Wenn man zu diesen Zahlen eine Statistik der Financial Industry Regulatory Authority (FINRA) hinzuzieht, erkennt man auch das Bedrohungspotenzial. In der sogenannten Margin Statistics der Behörde wird für April 2021 ein Rekordwert von 847 Milliarden US-Dollar Schuldensaldo auf den amerikanischen Wertpapierkonten ausgewiesen. Anders ausgedrückt: Die Amerikaner haben derzeit Wertpapiere im Volumen von 847 Milliarden US-Dollar kreditfinanziert gekauft. Hierzulande unvorstellbar, wird doch in der Regel als oberste Maxime gelehrt und gemahnt, niemals auf Kredit in Aktien zu investieren.

Wenn nun das "Schreckgespenst" steigender Zinsen wie derzeit durch die Märkte geistert, könnte das eine Kettenreaktion auslösen. Die ersten könnten aufgrund steigender Zinsen und dadurch verteuerter Wertpapierkredite verkaufen. Das lässt die Kurse sinken, weitere fangen an sich Sorgen zu machen, dass die Verkaufserlöse nicht mehr reichen könnten, die Kredite zu bedienen. Auch Margin Calls der Banken könnten dann die Masse zusätzlich ins Rutschen bringen. Ein circulus vitiosus könnte eintreten, der zu einem veritablen Crash führt. Das wiederum kann dann auch die Banken in den USA ins Wanken bringen, wenn Kredite im Volumen von derzeit annähernd 850 Milliarden US-Dollar in Gefahr sind. Das würde natürlich auch an den europäischen Finanzmärkten nicht spurlos vorübergehen. Zumal gleichzeitig, wie auch der Financial Stability Report betont, viele Nichtbanken davon hart getroffen werden könnten, da sie über "umfangreiche Risikopositionen gegenüber Unternehmen mit schwachen Fundamentaldaten" verfügen. Zwar sind laut dem FSB die Unternehmensinsolvenzen trotz Corona auf einem Rekordtief. Staatshilfen in allen Ländern der EU und Insovlenzsaussetzungsgesetze in einigen Ländern sei Dank. Aber nicht nur die EZB rechnet damit, dass mit dem allmählichen Wegfall der Hilfen - und dem Ende der Aussetzung der Insolvenzanzeigepflicht - die Zahl der Pleiten auf ein Niveau über dem vor der Krise ansteigen werde.

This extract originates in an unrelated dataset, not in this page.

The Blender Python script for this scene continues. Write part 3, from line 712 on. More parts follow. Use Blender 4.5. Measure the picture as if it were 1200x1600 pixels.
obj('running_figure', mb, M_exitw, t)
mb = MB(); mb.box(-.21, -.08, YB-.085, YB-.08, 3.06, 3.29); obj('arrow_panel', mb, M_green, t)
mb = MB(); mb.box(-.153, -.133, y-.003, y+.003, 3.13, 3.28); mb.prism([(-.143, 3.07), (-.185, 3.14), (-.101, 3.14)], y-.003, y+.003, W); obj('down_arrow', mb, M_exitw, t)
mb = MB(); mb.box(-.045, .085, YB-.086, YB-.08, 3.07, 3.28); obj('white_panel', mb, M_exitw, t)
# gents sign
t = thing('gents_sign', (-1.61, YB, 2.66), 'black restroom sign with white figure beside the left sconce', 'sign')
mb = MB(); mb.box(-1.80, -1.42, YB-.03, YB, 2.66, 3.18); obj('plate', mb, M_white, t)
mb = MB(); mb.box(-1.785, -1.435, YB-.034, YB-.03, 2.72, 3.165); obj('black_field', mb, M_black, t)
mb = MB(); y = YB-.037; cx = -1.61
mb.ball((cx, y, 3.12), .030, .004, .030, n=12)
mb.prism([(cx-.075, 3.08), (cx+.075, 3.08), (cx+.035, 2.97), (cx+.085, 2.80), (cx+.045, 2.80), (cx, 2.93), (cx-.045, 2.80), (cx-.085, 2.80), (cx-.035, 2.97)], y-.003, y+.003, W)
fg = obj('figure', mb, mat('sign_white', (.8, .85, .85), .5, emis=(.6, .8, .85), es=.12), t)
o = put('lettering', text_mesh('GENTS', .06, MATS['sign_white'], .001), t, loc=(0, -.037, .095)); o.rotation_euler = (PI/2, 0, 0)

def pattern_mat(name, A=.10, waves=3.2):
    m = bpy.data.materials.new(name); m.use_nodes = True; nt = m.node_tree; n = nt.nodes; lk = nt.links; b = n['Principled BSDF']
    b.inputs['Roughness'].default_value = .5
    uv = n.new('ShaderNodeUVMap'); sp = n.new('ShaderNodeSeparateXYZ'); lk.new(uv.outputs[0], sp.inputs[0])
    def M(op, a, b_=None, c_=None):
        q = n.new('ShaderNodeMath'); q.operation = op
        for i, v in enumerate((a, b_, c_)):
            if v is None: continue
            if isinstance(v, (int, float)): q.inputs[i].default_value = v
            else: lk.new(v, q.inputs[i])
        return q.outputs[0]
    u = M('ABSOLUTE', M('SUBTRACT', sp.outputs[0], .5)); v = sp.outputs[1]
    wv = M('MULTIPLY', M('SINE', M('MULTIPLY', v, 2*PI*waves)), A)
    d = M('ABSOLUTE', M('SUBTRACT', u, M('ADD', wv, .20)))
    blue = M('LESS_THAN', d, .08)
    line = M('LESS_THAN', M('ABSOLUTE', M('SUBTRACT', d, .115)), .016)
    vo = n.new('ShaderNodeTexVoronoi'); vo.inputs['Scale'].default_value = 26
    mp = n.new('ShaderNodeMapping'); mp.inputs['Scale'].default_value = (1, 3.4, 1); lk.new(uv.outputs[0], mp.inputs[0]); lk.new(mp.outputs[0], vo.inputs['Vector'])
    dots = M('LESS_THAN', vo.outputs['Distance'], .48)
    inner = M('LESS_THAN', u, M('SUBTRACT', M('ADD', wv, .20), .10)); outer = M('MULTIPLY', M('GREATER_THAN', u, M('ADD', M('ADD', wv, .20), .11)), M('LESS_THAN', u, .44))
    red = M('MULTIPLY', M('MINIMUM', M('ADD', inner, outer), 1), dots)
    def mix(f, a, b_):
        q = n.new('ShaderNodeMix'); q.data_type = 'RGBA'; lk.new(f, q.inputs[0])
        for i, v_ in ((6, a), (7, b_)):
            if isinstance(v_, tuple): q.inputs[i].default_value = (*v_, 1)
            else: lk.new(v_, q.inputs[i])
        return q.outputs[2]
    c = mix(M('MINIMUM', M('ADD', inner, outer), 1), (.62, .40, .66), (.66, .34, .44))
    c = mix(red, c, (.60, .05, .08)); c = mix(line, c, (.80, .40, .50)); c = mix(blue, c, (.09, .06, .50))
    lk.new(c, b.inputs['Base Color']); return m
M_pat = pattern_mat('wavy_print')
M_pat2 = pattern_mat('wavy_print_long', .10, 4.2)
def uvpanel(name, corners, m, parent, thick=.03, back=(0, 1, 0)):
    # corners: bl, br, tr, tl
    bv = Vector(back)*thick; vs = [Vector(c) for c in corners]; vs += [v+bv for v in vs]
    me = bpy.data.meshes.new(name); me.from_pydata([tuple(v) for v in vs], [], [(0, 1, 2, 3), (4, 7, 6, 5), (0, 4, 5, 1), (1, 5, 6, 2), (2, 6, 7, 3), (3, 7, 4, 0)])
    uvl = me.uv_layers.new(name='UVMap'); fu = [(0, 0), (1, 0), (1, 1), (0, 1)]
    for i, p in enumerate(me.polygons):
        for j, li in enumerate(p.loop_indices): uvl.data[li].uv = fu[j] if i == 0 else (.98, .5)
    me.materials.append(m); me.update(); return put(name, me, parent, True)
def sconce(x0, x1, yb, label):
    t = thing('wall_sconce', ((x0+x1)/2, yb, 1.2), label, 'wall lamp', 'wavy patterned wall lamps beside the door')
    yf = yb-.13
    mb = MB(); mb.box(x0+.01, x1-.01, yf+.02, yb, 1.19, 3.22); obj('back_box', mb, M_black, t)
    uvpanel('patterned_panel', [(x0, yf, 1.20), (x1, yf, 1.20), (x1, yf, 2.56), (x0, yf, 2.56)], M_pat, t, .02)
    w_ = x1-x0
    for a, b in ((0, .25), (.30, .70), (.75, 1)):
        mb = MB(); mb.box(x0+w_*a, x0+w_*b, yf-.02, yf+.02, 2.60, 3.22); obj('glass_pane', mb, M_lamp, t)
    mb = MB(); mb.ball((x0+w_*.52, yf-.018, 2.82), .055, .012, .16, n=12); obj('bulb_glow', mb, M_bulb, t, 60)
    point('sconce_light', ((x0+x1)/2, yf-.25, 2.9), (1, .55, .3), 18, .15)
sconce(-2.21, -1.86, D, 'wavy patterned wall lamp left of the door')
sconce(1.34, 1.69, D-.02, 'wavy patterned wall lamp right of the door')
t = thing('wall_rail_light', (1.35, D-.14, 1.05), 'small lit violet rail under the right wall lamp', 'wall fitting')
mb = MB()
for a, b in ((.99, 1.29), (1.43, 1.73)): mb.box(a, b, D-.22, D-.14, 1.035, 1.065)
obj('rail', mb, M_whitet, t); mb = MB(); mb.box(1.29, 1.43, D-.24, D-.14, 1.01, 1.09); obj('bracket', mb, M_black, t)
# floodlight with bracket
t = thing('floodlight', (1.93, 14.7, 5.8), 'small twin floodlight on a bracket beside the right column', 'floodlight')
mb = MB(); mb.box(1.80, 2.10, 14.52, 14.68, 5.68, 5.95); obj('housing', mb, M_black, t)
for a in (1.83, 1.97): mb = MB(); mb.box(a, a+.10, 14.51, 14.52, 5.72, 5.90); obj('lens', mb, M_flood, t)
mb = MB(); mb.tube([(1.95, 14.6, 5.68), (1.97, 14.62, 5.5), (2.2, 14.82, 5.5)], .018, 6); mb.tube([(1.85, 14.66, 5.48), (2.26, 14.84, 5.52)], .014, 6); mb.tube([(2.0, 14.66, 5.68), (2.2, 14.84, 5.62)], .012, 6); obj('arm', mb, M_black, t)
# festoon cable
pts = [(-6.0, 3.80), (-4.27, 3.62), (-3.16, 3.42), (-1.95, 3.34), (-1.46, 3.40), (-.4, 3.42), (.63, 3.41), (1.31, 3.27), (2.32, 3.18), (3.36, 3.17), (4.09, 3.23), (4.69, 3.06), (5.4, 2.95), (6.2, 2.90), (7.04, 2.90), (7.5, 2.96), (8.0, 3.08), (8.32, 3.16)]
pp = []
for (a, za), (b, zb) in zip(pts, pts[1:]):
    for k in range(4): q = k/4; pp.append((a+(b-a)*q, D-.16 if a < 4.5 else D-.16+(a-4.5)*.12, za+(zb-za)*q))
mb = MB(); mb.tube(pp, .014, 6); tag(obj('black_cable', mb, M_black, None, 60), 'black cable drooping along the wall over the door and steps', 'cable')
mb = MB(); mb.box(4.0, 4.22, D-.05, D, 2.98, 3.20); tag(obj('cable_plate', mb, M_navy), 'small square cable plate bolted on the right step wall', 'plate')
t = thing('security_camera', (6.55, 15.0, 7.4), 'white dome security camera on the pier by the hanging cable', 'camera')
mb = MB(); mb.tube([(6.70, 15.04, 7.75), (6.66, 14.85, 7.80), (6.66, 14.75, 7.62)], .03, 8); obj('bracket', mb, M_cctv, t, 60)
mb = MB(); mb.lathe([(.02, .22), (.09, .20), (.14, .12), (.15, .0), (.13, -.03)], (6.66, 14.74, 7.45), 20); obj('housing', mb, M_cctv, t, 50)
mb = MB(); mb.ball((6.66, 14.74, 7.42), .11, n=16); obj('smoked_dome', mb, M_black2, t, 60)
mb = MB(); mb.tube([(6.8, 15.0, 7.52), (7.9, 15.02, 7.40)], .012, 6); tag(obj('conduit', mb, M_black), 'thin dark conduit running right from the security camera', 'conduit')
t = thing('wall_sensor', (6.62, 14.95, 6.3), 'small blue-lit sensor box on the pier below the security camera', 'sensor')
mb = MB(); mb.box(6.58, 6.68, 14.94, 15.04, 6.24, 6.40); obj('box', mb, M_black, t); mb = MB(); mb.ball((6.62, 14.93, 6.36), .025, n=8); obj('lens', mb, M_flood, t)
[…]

Es würde also eine große Belastungswelle auf die Banken zurollen, die laut FSB zwar derzeit noch stabile Aktiva haben, aber deren Ertragskraft - nicht zuletzt aufgrund der Geldpolitik der EZB - gering sei. Kein schönes Szenario also. Aber: Natürlich können sich auch die Notenbanken dieses Szenario ausmalen und selbstverständlich kennen diese auch die Zahlen. Vor diesem Hintergrund könnte man zudem vermuten, dass die erste zarte Andeutung Janet Yellens über eine Zinswende, die dann postwendend bei den ersten Stresssymptomen des Kapitalmarktes dementiert wurde, ein reiner Versuchsballon waren, um die Fieberkurve zu messen. Es deutet also weiterhin sehr wenig daraufhin, dass wir das "Schreckgespenst" Zinswende zu Gesicht bekommen. Auch in den USA. Wir sind gefangen im Fluch der Nullzinspolitik. Einen Exit gibt es nur unter großen Schmerzen. Daher dürfte die Bereitschaft dazu gering sein. Aber die Folgen werden immer schmerzhafter, je länger damit gewartet wird.